Heeft u informatie over dit schip of bent u eigenaar en wilt u het graag weer 'activeren'? Laat het ons weten!
Eigenaar K.E. Abbing van de Hoogaars 'Zeester' schrijft in mei 1974: Mijn Hoogaars wordt gebouwd als één uit een serie van 12 Hoogaarsen. De serie is opgezet om een een 'custom build' schip te kunnen leveren tegen een aanvaardbare prijs. De ontwerper van de Hoogaarsen is Jachtarchitect Henk Lunstroo en de bouw van de meeste schepen van deze serie is uitbesteed aan Scheepswerf de Ruiter B.V. in Hardinxveld-Giessendam. Het casco van de 'Vispaard' van dezelfde tekening is in 1976 in Lemmer gebouwd door de "Tjeukemeerwerf".
De opdrachtgever de Hoogaars 'Vispaard' was R.G. Busser uit Kampen. In de bodem BB staat gelast: "bouwnr: 14/76 BUSSER".

Eigenschappen
Plaquette nummer: | 1040 | Zeil nummer: | |
---|---|---|---|
Categorie: | X | Tekening nummer: | |
Type: | Hoogaars |
Bouw
Bouwjaar: | 1976 | Ontwerper: | H. Lunstroo |
---|---|---|---|
Werf: | Tjeukemeerwerf | Werf plaats: | Lemmer |
Motor: | Inbouw | Motor type: | Volvo Penta MD2003R, 28 pk |
Materiaal romp: | Staal | Materiaal kajuit: | Staal |
Materiaal zeil: | Dacron | ||
Onderwaterschip: | Kiel: |
Afmetingen
Lengte stevens: | 9,25 m | Breedte berghout: | 3,10 m |
---|---|---|---|
Diepgang: | 0,65 m | Masthoogte water: | 10,50 m |
Oppervlakte grootzeil: | 23,00 m2 | Oppervlakte fok: | 11,00 m2 |
Oppervlakte botterfok: | 14,50 m2 | Oppervlakte kluiver: | 10,00 m2 |
Oppervlakte totaal: | 58,50 m2 | Oppervlakte overig: | 16,00 m2 |
Tot nu toe bekende eigenaren en namen van het schip
1976 – 1991 | R.G. Busser, Kampen ( Brune Wiif) |
---|---|
1991 – 1995 | R. Jager & S. Kruis, Vlieland ( Trebor) |
1995 – 2003 | C.E. Brommet, Amersfoort ( Vispaard) |
2003 – 2006 | S.J.H. Crum, Randwijk ( Vispaard) |
2006 – 2016 (vanaf 2012 L.J. Kielwein exclusief gebruiker) | J. Versteeg, 's Gravenhage ( Vispaard) |
2016 – 2021 | L.J. Kielwein, Rheinbach (D) ( Vispaard) |
2021 – (Eigenaar - Hoogaars 'Vispaard' nu niet "actief" in het Stamboek) | J. Becker, Lassan (D) ( Vispaard) |
Geschiedenis
1976
1976
1976: Het verhaal van de eerste eigenaar R.G. Busser uit Kampen, die de hoogaars 'Brune Wiif' doopte
Het is duidelijk.
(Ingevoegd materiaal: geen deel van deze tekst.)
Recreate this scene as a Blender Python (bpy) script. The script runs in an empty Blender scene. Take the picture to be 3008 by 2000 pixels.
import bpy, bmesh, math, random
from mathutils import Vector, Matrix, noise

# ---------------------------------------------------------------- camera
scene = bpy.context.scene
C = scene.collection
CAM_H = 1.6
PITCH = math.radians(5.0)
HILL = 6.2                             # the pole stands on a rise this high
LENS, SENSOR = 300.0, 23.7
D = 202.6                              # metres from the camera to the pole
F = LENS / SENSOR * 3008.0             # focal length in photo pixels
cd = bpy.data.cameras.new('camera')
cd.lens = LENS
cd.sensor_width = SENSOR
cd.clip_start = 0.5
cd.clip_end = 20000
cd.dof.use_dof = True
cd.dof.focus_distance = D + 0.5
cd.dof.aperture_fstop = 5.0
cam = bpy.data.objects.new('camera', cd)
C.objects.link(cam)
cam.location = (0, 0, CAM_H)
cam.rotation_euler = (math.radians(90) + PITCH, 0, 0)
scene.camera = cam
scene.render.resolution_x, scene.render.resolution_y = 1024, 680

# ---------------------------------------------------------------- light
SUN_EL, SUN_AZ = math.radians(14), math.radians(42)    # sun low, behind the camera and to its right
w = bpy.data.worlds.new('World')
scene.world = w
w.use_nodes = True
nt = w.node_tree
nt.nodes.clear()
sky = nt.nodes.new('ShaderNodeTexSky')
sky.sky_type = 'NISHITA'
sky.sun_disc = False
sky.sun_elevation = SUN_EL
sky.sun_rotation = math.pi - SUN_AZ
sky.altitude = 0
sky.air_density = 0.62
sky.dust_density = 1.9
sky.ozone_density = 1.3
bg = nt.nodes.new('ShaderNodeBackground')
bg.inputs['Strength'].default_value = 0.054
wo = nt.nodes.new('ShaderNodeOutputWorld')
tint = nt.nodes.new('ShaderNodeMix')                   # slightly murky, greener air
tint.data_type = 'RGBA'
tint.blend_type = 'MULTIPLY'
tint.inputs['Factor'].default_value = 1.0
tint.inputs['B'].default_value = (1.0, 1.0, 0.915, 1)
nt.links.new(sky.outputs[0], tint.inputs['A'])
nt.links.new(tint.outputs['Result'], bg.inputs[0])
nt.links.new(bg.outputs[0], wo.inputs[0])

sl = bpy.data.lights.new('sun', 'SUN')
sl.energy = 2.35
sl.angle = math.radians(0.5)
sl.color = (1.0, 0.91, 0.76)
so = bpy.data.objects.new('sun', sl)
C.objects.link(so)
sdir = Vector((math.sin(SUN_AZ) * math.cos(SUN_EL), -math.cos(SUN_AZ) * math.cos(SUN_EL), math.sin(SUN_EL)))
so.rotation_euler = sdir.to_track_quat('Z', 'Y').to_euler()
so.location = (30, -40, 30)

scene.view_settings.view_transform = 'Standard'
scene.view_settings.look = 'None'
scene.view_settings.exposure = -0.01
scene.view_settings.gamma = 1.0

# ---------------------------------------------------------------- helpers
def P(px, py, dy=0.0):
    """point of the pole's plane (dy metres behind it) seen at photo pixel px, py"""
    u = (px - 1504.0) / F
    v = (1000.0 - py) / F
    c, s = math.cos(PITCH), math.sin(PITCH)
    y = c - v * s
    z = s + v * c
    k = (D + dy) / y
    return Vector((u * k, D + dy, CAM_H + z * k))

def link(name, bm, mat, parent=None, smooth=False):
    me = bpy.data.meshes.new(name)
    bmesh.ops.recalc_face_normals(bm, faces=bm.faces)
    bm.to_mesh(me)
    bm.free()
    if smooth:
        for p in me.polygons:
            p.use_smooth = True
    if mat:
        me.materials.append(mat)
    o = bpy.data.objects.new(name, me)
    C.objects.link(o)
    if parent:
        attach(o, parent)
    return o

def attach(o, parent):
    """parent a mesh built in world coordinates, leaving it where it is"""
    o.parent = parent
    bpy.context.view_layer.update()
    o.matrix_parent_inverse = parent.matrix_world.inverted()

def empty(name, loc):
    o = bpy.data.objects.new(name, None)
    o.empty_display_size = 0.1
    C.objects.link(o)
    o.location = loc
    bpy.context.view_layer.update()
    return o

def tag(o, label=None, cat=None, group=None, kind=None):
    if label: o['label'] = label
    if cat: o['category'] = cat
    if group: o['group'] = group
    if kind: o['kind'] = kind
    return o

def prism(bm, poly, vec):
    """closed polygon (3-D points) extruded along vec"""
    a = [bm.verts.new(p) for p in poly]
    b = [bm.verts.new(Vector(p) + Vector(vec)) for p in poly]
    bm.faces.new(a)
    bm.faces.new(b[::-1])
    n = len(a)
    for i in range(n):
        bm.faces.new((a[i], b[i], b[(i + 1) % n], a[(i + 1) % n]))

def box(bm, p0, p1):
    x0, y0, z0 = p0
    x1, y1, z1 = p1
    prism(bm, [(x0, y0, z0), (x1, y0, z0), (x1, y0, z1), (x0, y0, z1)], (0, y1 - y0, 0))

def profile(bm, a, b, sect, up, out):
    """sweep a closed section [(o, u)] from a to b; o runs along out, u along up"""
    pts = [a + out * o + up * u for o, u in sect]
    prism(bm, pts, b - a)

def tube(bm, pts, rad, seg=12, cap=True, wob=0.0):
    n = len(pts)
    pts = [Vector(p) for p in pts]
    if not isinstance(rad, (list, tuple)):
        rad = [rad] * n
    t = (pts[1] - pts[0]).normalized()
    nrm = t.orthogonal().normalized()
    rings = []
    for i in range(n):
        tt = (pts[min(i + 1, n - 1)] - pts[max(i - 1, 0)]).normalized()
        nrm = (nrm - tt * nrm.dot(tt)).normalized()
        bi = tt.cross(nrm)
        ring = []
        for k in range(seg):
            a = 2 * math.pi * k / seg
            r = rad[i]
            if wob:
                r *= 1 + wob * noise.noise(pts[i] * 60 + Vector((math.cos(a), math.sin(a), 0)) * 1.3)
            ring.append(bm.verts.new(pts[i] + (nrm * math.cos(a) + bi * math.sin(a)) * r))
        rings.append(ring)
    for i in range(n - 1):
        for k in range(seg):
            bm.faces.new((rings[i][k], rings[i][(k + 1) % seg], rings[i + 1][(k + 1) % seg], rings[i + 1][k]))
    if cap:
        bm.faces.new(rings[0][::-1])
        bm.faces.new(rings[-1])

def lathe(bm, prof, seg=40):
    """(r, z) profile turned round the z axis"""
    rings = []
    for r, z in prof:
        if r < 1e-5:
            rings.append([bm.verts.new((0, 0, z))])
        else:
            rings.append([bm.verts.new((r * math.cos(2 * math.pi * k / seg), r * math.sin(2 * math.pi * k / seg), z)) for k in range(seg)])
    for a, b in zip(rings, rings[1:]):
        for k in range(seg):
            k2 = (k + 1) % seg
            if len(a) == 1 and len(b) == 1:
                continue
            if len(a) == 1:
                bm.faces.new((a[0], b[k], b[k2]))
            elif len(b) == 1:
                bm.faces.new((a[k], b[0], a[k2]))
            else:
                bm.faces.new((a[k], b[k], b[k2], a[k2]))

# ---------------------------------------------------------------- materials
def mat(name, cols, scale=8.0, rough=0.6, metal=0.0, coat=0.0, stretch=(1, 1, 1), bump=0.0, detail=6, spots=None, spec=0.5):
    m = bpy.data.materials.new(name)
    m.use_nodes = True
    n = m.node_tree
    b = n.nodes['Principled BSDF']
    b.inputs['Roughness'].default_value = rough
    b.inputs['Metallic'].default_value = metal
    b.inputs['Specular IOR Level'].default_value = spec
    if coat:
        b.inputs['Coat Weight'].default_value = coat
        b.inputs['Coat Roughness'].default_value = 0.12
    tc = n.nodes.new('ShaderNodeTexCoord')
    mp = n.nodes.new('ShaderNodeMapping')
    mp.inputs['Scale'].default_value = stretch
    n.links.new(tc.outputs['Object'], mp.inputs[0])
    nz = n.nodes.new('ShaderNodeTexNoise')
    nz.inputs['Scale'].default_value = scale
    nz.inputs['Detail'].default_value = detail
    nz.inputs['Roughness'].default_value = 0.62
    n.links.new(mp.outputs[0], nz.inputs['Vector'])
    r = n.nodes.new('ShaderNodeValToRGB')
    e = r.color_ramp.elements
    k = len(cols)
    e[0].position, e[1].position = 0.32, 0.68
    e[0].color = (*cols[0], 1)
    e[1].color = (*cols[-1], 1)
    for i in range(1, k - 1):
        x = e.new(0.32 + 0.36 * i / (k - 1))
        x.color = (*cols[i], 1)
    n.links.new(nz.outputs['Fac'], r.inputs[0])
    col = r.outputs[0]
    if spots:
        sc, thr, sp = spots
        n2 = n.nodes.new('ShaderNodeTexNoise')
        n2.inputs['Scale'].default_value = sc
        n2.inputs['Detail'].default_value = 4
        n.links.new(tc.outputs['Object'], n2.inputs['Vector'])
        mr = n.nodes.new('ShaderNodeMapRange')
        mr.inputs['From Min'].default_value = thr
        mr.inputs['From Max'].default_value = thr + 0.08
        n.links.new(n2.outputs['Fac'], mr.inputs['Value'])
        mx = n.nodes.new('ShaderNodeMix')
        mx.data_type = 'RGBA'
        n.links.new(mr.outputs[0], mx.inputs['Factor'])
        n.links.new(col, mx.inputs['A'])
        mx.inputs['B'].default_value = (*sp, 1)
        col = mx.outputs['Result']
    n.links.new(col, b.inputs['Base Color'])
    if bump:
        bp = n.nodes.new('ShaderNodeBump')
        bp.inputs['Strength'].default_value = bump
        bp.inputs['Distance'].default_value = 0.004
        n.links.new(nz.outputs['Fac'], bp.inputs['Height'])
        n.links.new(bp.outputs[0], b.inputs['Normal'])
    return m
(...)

We zijn verslingerd geraakt aan het wadvaren. Daarvoor is onze Sneekermeerkruiser met haar kiel niet geschikt. We kijken uit naar een platbodem, waarmee je kunt droogvallen. Als we in de sluis van Staveren liggen komt achter ons een aardig ogende kleine zeeschouw liggen. “Mooi schip, meneer”, zeg ik tegen de schipper. “Ja, die verkoop ik. En ik heb ook hoogaarzen in de handel” is het antwoord. Hij duikt de kajuit in en komt terug met een brochure. De zeeschouw oogt aardig, maar is ons wat te klein. De hoogaars vinden we een plaatje, ontworpen door jachtarchitect H. Lunstroo. Lengte 9,25 m, breedte 3,30 m, diepgang 0,70 m. Mooie lijnen. Die willen we hebben.
De man, die deze schepen verkoopt blijkt de heer Abbing te zijn. Hij zoekt gespecialiseerde bedrijven, die elk een deel van het schip leveren.
De schepen van K.E. Abbing in het Stamboek.
Het stalen casco van de 'Vispaard' wordt in Lemmer gebouwd en in de eerste laag tweecomponentenverf gespoten. Vervolgens gaat het casco op een vrachtwagen naar Arnhem, naar jachtwerf van Workum, waar de motor wordt ingebouwd, de mast, giek en gaffel, de zwaarden worden gemaakt. En voor de inbouw van het interieur gaat het schip dan naar Enkhuizen. Ondanks de kosten van al die transporten ontstaat er een schip tegen een concurrerende prijs, is de filosofie van de heer Abbing.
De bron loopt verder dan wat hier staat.